Set exercise =>
Write the data below out exactly as it stands. Do not include the pictures.

# # # #

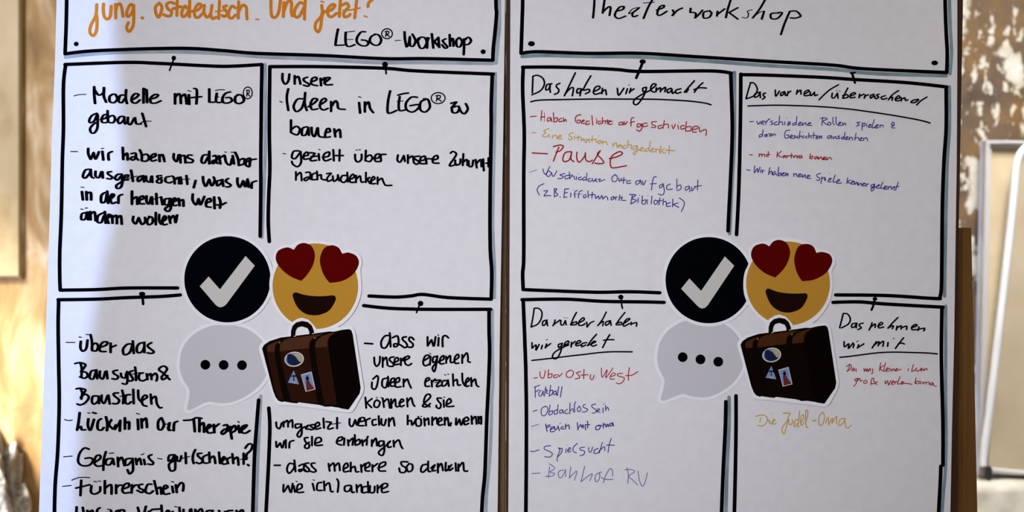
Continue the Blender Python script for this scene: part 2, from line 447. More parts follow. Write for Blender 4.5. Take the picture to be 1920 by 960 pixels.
# rough plaster ledge at the foot of the right wall
def ledge():
    from mathutils import noise
    bm = bmesh.new(); nx, nz = 70, 60; x0, x1 = 0.62, 2.3
    g = []
    for i in range(nx + 1):
        row = []
        for j in range(nz + 1):
            u, t = i / nx, j / nz
            # profile runs from the wall over the top and down the front to the floor
            if t < 0.2: y = YB - 0.16 * (t / 0.2) + 0.0; z = LEDGE
            else: y = YB - 0.16 - 0.02 * math.sin((t - 0.2) * 3); z = LEDGE * (1 - (t - 0.2) / 0.8)
            px = x0 + (x1 - x0) * u
            d = noise.fractal(Vector((px * 7, z * 9, 2.0)), 0.8, 2.0, 5)
            if t > 0.2: y -= 0.014 * d
            z -= 0.010 * abs(d) if t > 0.08 else 0.0
            row.append(bm.verts.new((px, y, max(z, 0.0))))
        g.append(row)
    for i in range(nx):
        for j in range(nz):
            f = bm.faces.new((g[i][j], g[i + 1][j], g[i + 1][j + 1], g[i][j + 1])); f.smooth = True
    bmesh.ops.recalc_face_normals(bm, faces=bm.faces)
    me = bpy.data.meshes.new('ledge'); bm.to_mesh(me); bm.free()
    return tag(link('trim_1', me, M['plaster']), kind='structure')
ledge()

# ------------------------------------------------------------------ the two sheets
def reg(ink, cx, cy, rx, ry, h):
    ink.stroke([(cx + rx * math.cos(t), cy + ry * math.sin(t)) for t in [i * math.pi / 7 - 1.9 for i in range(15)]], h)
    ink.stroke([(cx - rx * .25, cy + ry * .55), (cx - rx * .12, cy - ry * .45)], h)
    ink.stroke([(cx - rx * .35, cy - ry * .4), (cx + rx * .3, cy - ry * .45), (cx + rx * .25, cy), (cx - rx * .15, cy + ry * .1), (cx - rx * .15, cy + ry * .1), (cx + rx * .45, cy + ry * .55)], h)

def sheet(outline, label, group):
    o = slab('flip_chart_sheet', outline, D, D + 0.0005, M['paper'])
    return tag(o, label, 'poster', group)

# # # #

Correct answer =>
Continue the Blender Python script for this scene: part 2, from line 447. More parts follow. Write for Blender 4.5. Take the picture to be 1920 by 960 pixels.
# rough plaster ledge at the foot of the right wall
def ledge():
    from mathutils import noise
    bm = bmesh.new(); nx, nz = 70, 60; x0, x1 = 0.62, 2.3
    g = []
    for i in range(nx + 1):
        row = []
        for j in range(nz + 1):
            u, t = i / nx, j / nz
            # profile runs from the wall over the top and down the front to the floor
            if t < 0.2: y = YB - 0.16 * (t / 0.2) + 0.0; z = LEDGE
            else: y = YB - 0.16 - 0.02 * math.sin((t - 0.2) * 3); z = LEDGE * (1 - (t - 0.2) / 0.8)
            px = x0 + (x1 - x0) * u
            d = noise.fractal(Vector((px * 7, z * 9, 2.0)), 0.8, 2.0, 5)
            if t > 0.2: y -= 0.014 * d
            z -= 0.010 * abs(d) if t > 0.08 else 0.0
            row.append(bm.verts.new((px, y, max(z, 0.0))))
        g.append(row)
    for i in range(nx):
        for j in range(nz):
            f = bm.faces.new((g[i][j], g[i + 1][j], g[i + 1][j + 1], g[i][j + 1])); f.smooth = True
    bmesh.ops.recalc_face_normals(bm, faces=bm.faces)
    me = bpy.data.meshes.new('ledge'); bm.to_mesh(me); bm.free()
    return tag(link('trim_1', me, M['plaster']), kind='structure')
ledge()

# ------------------------------------------------------------------ the two sheets
def reg(ink, cx, cy, rx, ry, h):
    ink.stroke([(cx + rx * math.cos(t), cy + ry * math.sin(t)) for t in [i * math.pi / 7 - 1.9 for i in range(15)]], h)
    ink.stroke([(cx - rx * .25, cy + ry * .55), (cx - rx * .12, cy - ry * .45)], h)
    ink.stroke([(cx - rx * .35, cy - ry * .4), (cx + rx * .3, cy - ry * .45), (cx + rx * .25, cy), (cx - rx * .15, cy + ry * .1), (cx - rx * .15, cy + ry * .1), (cx + rx * .45, cy + ry * .55)], h)

def sheet(outline, label, group):
    o = slab('flip_chart_sheet', outline, D, D + 0.0005, M['paper'])
    return tag(o, label, 'poster', group)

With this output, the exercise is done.